◆ Required work: Copy out the lines that have "cuts" in them.

◆ Dataset content:
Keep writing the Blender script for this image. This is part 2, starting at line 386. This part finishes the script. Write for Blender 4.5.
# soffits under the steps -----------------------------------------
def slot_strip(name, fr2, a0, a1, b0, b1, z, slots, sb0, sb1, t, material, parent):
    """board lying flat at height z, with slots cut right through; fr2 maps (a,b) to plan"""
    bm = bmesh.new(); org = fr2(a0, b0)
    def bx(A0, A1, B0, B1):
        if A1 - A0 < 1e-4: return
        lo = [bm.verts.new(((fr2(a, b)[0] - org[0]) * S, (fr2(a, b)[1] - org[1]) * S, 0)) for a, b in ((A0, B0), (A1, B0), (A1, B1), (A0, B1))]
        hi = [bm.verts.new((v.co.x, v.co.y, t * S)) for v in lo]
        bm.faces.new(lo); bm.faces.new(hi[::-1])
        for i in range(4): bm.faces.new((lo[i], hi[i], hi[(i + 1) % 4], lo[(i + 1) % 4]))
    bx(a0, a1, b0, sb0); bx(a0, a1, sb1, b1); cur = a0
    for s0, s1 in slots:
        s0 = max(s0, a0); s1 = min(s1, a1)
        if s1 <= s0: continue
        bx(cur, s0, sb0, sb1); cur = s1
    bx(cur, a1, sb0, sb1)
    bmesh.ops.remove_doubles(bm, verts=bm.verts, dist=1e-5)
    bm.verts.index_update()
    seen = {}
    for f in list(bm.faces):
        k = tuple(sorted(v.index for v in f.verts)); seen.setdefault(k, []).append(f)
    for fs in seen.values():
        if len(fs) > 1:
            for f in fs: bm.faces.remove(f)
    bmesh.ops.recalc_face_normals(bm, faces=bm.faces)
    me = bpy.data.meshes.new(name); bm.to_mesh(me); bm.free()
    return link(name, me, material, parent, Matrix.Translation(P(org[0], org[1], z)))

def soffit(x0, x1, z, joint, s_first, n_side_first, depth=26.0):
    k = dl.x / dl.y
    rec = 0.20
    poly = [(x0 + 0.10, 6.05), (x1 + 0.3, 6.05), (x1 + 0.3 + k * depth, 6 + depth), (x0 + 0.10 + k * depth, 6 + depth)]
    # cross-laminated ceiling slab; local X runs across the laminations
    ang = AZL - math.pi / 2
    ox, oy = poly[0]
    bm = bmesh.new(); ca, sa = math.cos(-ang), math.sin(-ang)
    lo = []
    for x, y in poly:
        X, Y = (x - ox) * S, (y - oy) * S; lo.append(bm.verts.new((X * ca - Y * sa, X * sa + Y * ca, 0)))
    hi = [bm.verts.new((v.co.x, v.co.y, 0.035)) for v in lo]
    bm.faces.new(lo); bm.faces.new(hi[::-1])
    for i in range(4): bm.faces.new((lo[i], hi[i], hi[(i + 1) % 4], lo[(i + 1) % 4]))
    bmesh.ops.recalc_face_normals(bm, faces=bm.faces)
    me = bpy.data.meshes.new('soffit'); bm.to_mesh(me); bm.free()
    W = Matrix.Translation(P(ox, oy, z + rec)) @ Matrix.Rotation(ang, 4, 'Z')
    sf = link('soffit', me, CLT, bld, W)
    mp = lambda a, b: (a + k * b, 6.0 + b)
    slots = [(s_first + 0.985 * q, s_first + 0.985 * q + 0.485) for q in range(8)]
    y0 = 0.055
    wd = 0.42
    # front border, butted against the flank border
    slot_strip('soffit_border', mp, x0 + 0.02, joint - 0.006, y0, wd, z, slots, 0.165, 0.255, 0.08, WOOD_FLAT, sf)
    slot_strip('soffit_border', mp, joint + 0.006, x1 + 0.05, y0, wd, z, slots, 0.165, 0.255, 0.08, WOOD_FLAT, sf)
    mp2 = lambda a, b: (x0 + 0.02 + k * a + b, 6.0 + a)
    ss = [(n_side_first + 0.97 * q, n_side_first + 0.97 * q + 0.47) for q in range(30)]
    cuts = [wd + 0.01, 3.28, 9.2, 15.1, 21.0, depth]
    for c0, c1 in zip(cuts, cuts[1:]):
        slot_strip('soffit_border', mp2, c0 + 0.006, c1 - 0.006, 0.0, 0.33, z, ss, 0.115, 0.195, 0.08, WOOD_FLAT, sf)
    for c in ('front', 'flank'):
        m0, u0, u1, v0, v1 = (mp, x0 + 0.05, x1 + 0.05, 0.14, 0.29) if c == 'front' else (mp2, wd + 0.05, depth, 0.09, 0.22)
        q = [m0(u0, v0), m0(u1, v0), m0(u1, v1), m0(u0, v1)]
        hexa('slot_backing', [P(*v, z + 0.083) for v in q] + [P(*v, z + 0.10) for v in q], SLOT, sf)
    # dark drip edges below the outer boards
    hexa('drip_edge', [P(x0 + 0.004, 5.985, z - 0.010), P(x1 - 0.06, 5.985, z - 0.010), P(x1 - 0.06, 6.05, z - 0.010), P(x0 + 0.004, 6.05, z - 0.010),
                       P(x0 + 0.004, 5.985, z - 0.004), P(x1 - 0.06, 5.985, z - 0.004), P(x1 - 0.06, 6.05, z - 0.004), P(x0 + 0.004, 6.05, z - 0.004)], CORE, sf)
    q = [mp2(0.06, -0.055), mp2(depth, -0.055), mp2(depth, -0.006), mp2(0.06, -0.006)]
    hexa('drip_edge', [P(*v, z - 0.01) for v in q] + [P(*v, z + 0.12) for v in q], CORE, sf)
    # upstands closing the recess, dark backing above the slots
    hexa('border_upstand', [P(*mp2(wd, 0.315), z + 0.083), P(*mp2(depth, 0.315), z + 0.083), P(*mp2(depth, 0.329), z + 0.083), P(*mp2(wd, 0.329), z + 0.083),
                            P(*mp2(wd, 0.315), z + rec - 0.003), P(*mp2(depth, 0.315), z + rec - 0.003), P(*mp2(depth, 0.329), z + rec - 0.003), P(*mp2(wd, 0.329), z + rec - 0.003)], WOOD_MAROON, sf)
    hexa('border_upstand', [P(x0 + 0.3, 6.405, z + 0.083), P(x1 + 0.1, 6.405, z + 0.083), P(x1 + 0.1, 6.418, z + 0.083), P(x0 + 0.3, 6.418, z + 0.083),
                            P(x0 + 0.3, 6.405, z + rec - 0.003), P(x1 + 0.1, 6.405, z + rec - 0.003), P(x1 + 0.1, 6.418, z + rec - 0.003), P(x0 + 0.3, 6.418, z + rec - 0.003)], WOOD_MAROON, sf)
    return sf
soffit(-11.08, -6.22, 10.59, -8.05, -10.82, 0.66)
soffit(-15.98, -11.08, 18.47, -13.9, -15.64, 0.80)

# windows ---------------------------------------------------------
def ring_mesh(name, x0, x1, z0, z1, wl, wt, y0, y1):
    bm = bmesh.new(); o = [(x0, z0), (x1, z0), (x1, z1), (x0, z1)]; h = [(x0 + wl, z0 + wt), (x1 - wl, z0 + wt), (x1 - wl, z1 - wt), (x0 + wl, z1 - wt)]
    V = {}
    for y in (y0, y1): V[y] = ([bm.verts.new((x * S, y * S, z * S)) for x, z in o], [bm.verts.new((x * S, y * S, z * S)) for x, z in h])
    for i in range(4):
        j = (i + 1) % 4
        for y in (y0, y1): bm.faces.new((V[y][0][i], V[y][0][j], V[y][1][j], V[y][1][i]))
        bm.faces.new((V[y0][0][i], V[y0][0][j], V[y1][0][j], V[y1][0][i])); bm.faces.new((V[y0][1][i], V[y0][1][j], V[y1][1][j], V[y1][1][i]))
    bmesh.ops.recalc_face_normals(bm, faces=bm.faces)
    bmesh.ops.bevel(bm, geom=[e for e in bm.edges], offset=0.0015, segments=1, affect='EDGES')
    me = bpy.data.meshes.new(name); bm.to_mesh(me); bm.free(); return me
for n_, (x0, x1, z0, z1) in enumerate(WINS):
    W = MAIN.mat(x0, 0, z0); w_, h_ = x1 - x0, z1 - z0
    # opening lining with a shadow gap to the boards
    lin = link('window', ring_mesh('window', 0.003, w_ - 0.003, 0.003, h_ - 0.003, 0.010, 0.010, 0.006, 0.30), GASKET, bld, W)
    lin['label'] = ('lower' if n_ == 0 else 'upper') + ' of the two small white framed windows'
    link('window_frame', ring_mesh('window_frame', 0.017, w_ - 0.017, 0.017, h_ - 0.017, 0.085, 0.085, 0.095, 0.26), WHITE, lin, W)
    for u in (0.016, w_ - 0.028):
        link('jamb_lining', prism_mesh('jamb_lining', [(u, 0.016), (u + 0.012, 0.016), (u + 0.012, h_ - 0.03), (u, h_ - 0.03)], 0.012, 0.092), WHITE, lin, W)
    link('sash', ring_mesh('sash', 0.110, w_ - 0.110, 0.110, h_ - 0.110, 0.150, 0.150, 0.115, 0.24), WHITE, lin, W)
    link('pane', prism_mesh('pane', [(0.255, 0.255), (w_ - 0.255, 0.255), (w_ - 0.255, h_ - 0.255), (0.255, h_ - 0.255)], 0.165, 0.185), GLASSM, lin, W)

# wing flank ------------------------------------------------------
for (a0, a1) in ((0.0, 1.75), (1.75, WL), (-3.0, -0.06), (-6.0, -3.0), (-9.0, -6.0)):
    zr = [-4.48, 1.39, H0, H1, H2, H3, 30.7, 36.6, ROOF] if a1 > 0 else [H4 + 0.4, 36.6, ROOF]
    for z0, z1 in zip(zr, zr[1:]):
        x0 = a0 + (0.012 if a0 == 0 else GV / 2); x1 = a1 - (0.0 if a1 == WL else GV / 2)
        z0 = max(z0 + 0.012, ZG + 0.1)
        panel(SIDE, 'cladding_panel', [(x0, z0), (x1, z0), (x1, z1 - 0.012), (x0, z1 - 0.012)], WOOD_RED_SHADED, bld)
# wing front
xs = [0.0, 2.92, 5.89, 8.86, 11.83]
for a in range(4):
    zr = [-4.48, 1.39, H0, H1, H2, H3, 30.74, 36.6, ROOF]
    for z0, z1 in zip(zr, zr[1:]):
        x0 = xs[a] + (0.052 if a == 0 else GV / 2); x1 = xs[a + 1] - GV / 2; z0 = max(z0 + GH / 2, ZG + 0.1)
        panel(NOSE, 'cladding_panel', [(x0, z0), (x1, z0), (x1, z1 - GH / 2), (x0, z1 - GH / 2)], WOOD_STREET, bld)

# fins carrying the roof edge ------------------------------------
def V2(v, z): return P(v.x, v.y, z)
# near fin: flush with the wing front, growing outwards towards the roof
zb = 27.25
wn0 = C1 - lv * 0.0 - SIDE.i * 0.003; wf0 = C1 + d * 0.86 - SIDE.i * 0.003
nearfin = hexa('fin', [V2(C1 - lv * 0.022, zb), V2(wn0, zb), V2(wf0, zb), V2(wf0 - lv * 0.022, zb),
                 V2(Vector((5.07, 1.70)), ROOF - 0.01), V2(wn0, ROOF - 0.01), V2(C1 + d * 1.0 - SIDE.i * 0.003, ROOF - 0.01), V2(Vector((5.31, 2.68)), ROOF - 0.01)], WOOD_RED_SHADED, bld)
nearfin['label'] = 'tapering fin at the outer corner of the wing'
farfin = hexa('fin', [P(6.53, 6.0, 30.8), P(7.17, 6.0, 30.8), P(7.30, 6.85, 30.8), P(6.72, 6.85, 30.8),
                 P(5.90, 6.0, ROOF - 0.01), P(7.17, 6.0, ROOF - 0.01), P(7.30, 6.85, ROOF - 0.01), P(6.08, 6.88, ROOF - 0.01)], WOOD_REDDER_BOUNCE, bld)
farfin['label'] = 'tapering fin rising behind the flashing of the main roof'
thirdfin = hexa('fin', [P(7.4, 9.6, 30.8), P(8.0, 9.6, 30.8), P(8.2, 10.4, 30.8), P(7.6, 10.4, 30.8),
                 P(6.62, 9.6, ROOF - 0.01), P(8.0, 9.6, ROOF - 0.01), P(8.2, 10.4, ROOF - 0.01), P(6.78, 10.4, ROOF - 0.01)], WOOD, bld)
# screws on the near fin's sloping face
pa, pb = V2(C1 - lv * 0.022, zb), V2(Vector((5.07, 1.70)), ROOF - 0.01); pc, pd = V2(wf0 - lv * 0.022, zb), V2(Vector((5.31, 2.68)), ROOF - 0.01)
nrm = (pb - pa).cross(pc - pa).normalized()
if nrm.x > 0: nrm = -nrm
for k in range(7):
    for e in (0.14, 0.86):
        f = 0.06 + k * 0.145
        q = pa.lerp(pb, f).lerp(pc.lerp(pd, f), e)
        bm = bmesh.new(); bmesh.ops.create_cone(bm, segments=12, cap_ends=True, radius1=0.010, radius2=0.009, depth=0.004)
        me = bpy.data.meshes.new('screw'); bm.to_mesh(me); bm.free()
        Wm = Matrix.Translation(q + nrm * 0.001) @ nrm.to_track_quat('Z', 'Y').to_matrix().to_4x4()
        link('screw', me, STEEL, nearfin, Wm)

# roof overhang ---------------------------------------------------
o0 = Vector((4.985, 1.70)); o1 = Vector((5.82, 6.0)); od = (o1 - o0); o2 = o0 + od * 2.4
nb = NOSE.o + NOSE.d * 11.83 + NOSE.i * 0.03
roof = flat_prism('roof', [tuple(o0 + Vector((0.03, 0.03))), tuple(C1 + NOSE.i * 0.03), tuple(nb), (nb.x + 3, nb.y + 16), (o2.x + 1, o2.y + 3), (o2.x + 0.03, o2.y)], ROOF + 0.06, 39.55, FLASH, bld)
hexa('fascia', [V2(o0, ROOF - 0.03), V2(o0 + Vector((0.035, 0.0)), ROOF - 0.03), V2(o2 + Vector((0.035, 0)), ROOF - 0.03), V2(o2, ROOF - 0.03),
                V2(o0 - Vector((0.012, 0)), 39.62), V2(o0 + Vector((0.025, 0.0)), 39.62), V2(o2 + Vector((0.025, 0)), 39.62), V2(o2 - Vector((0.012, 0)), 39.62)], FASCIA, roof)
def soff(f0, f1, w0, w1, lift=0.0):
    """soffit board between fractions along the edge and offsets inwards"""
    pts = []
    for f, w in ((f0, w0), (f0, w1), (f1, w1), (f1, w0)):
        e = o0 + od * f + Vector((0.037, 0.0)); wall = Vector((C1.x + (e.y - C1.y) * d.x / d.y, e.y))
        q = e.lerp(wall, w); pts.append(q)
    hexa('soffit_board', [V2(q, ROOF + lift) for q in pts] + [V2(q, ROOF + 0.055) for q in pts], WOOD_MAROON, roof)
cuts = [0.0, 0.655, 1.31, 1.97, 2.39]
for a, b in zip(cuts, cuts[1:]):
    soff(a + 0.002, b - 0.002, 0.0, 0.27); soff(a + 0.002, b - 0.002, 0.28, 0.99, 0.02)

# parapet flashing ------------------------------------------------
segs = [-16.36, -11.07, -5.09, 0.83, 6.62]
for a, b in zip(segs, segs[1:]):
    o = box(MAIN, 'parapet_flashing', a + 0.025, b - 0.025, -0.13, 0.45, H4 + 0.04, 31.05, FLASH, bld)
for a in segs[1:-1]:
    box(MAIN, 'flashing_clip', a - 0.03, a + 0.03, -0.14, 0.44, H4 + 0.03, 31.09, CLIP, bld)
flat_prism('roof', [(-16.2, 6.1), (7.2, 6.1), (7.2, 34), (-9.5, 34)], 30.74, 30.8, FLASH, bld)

◆ Exercise solution:
    cuts = [wd + 0.01, 3.28, 9.2, 15.1, 21.0, depth]
    for c0, c1 in zip(cuts, cuts[1:]):
cuts = [0.0, 0.655, 1.31, 1.97, 2.39]
for a, b in zip(cuts, cuts[1:]):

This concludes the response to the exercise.